Je tiens à souligner les séquences particulièrement intéressantes qui ont réuni à nos côtés des collègues issues d'autres structures du Sénat :

- avec la délégation aux outre-mer, nous avons rencontré à distance les recteurs des académies de Mayotte et de Guadeloupe, un élu de la région Guadeloupe ainsi que des représentants du Centre d'innovation et de recherche du bâti tropical (CIRBAT) et du CAUE de La Réunion ;

- le groupe d'études « Statut, rôle et place des Français établis hors de France » nous a permis de prendre connaissance de l'expérience de l'Agence de l'enseignement français à l'étranger et de la Mission laïque française.

Le 13 avril, nous avons bénéficié de l'expertise des 14 experts réunis à la préfecture de Nancy, auxquels s'ajoutent les maires, architectes et élus rencontrés lors des deux visites d'écoles qui ont complété ce programme.
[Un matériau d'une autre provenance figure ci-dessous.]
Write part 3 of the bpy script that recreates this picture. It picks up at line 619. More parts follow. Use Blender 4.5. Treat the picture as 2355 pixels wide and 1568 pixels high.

Il faut ajouter à tous ces interlocuteurs les quelque 1 379 élus qui nous ont adressé des témoignages de grande qualité via la consultation que nous avons mise en ligne à la fin du mois de mars, et qui est close depuis le 28 avril. Ces témoignages et suggestions feront l'objet d'une synthèse qui, annexée à notre rapport, enrichira considérablement celui-ci et complètera utilement les trois tables rondes dédiées aux associations d'élus.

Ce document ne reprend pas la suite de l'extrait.